SET PROBLEM - Pictures excluded, return the lines below from the first through the line holding "scene units (centimetres)".

--- PROVIDED DATA ---

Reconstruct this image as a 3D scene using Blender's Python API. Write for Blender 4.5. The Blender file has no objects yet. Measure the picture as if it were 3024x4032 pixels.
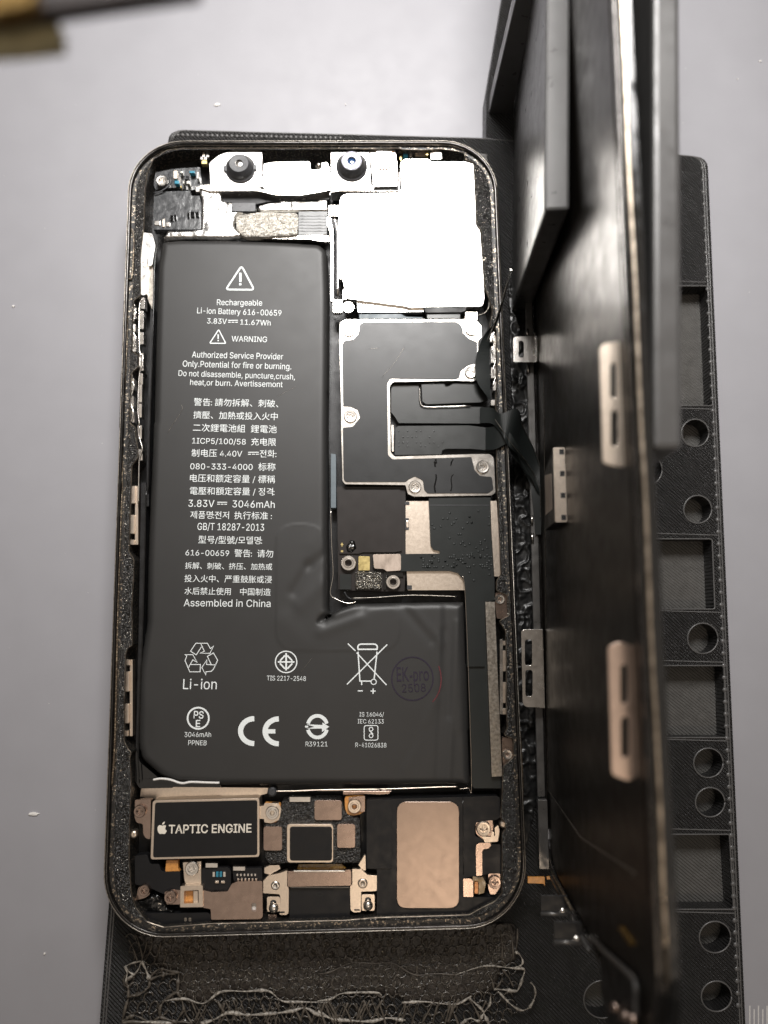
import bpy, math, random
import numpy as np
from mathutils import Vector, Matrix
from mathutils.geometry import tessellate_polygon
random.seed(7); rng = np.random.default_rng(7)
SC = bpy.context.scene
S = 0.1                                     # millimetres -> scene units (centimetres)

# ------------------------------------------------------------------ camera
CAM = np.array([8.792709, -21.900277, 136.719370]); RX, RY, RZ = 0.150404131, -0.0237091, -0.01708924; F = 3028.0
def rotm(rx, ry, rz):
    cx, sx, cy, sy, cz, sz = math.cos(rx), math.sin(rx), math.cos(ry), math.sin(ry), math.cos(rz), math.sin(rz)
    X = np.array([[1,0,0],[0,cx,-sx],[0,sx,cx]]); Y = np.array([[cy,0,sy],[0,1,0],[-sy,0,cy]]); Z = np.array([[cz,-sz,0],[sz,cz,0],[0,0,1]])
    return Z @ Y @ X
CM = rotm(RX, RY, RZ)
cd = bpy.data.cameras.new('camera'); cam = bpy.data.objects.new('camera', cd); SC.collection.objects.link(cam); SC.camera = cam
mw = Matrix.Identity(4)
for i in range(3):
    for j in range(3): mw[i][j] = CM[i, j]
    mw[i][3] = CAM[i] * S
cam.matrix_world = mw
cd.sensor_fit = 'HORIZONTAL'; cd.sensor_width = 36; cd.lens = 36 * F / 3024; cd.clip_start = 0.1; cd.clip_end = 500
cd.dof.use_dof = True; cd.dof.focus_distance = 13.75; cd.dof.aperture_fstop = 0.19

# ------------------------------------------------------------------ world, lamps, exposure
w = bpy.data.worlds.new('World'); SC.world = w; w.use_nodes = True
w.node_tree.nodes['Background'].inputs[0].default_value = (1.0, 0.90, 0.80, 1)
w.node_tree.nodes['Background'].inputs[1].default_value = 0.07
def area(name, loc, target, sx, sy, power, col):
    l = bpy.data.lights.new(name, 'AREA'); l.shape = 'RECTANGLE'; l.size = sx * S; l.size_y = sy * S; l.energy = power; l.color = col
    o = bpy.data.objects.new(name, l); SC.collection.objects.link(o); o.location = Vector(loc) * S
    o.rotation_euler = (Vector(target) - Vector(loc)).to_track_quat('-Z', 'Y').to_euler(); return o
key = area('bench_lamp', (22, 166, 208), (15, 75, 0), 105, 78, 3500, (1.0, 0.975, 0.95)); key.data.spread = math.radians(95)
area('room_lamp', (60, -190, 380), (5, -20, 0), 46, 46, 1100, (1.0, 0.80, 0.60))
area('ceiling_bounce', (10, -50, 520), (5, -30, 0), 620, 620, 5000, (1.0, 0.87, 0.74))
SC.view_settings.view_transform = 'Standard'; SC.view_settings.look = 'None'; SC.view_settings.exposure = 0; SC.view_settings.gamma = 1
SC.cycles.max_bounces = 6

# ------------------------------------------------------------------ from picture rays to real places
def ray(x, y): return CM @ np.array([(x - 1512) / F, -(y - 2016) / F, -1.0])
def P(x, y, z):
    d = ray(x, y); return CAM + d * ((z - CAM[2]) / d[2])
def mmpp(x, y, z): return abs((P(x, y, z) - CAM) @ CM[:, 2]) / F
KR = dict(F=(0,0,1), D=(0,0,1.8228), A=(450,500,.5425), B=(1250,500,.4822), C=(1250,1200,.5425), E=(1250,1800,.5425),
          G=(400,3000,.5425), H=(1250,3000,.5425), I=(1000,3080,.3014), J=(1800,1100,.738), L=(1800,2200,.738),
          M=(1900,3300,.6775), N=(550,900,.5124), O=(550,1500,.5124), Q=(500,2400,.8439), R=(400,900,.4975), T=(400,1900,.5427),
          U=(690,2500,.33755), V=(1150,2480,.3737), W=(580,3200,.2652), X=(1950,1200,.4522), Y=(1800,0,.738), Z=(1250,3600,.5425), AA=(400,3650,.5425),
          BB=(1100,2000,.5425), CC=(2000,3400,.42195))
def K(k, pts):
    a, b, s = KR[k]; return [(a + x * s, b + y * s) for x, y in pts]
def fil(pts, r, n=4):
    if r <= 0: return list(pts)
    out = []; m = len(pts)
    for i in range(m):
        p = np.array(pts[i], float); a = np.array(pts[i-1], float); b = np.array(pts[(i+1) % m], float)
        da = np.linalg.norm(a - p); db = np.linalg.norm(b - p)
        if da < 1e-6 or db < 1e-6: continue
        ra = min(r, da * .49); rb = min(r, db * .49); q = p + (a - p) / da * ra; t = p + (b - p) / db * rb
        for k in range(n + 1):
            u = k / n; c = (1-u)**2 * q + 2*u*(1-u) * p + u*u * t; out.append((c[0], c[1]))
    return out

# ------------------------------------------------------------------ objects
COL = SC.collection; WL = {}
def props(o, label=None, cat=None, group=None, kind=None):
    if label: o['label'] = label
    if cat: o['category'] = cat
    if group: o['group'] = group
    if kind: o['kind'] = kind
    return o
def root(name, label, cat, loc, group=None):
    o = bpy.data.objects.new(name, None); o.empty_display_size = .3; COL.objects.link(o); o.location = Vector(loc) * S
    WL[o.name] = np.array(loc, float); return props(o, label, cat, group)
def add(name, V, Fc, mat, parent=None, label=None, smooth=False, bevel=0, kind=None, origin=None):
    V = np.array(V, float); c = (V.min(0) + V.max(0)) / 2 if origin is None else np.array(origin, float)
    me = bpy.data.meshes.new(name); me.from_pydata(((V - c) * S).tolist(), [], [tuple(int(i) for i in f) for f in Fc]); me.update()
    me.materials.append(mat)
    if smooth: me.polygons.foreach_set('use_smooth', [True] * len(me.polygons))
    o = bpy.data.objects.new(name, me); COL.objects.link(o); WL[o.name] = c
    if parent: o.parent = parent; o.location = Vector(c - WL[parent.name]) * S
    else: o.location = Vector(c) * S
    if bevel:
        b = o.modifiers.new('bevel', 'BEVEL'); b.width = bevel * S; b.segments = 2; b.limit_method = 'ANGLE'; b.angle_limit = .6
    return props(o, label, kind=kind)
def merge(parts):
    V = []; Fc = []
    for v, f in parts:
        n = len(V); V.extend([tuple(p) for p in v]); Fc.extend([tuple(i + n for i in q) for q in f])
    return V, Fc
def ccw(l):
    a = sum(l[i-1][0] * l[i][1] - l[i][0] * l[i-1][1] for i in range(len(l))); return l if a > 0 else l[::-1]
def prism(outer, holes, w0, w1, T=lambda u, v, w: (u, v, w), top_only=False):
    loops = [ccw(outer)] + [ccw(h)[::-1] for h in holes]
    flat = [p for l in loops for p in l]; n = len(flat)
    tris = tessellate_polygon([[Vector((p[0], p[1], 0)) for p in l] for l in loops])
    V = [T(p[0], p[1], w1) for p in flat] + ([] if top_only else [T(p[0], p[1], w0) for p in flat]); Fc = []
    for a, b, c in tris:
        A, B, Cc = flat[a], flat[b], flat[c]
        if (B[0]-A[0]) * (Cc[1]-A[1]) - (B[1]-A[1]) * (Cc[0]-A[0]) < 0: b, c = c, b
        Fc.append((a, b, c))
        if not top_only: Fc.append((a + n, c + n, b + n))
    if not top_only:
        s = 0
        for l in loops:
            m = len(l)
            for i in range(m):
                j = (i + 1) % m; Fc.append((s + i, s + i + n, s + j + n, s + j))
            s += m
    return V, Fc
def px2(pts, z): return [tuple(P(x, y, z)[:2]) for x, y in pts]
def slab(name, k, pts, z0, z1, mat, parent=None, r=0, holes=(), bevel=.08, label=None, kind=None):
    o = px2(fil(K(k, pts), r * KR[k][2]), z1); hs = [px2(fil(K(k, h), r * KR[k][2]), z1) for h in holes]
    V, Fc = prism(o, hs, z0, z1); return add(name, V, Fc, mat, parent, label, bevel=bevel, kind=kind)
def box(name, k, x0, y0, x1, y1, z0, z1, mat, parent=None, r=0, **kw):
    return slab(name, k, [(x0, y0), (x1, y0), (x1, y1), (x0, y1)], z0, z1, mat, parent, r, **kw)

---

ANSWER TO THIS EXERCISE -
Reconstruct this image as a 3D scene using Blender's Python API. Write for Blender 4.5. The Blender file has no objects yet. Measure the picture as if it were 3024x4032 pixels.
import bpy, math, random
import numpy as np
from mathutils import Vector, Matrix
from mathutils.geometry import tessellate_polygon
random.seed(7); rng = np.random.default_rng(7)
SC = bpy.context.scene
S = 0.1                                     # millimetres -> scene units (centimetres)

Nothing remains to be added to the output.